We see this clearly in the third room of the exhibition, where diluted layers of acrylic ripples on swimming pools walk the thin line between abstraction and representation to evoke the iconic plasticity of Los Angeles. Leaving aside A Bigger Splash, we note less recognizable works such as Rubber Ring in a Swimming Pool. Hockney indicated that without the point of reference of the title, this work can be considered wholly abstract, and dreamily tells us the scene reminds him of Max Ernst. There is something equally wonderful and cinematic about pieces like Lawn Sprinkler and Savings and Loan Building that are able to imbue drama into such static frames. Indeed this sense of static drama is present throughout Hockney’s work if we consider his Play Within a Play, a portrait of his art dealer John Kasmin inspired by frescos attributed to 17th century Italian baroque master Domenichino. These Domenichino frescos served as a conceptual inspiration for Hockney, painted to look like tapestries adorning the walls. This double-reality (inception) led Hockney to do the same in his portrait pressing his rather harangued looking gallerist in between a hyper-flattened periwinkle tapestry and in a Baconian fashion, a layer of Plexiglas. Bacon notably included layers of glass in many of his works to add a distortive element to the composition, here Hockney’s diluted and dry paint treatment is subtle enough that in fact even a trained eye does not immediately spot the seam of the glass entrapping Mr.
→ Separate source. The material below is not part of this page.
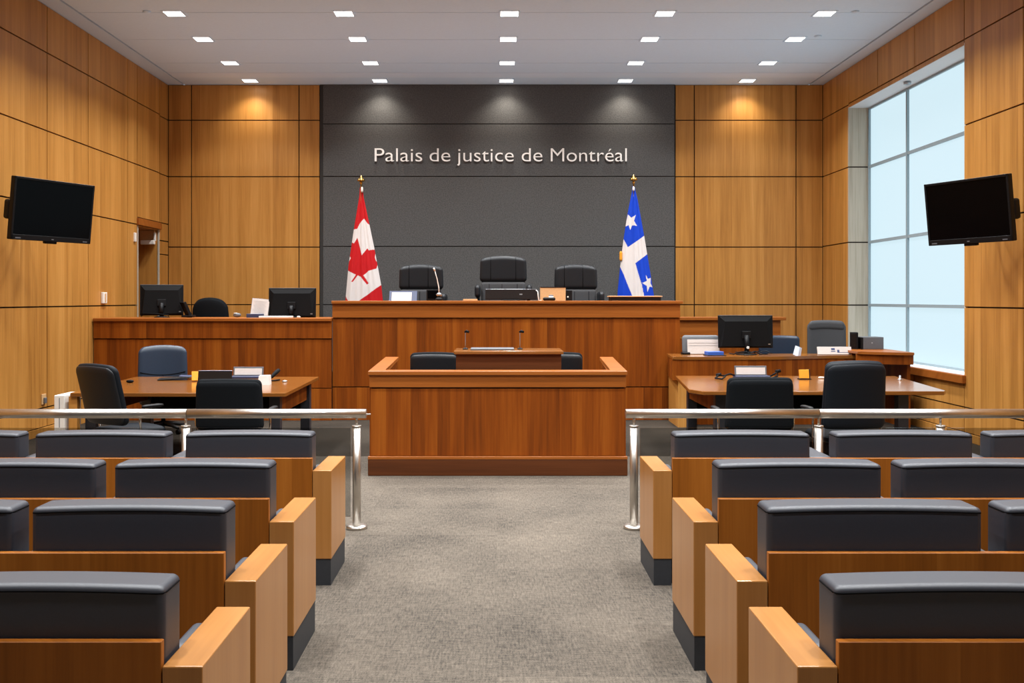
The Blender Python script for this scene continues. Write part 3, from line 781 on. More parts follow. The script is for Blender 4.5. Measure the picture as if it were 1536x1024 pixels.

Kasmin.

David Hockney, Play Within A Play, 1963. Oil and Plexiglass on Canvas.

Moving past the swimming pools, the exhibition proceeds with a room of beautiful double portraits that represent a mature and refined Hockney, these works continue to display Hockney’s interest in using geometry as a staging device to create psychological energy. They are primarily portraits of Hockney’s social circle. We are particularly drawn to the portrait of Fred and Marcia Weisman in American Collectors. We see them here in Hockney’s portrait having a super chic palm spring moment looking as artful as their collection and home. For those of you in the Los Angeles area, the couple’s rather fabulous Holmby Hills home makes for an interesting afternoon outing. There is also within the same set of double portraits, a lovely depiction of groovy designer Ossie Clark and his wife Celia Birtwell, and their cat Percy (loathe to be excluded it seems). From double portraiture we abruptly depart to engage with photography, collages and cubism. We confess it took us a moment to recalibrate to these offerings from the 1980’s. We take Hockney’s point, however; that photography is an excellent medium for cubist exploration as we consider My Mother, Bolton Abbey, Yorkshire, Nov. Photography allows for the compositing of various angles to be worked into an overall super structure. We also love Yorkshire. Our adventures with Hockney close with the winding landscapes in bright synthetic colours, representing the artists most recent work. Hockney continues to be active, and this retrospective is a delightful ode to his career, one we hope has many more years still to unfold.

David Hockney. My Mother, Bolton Abbey, Yorkshire, Nov. 1982. Photographic Collage.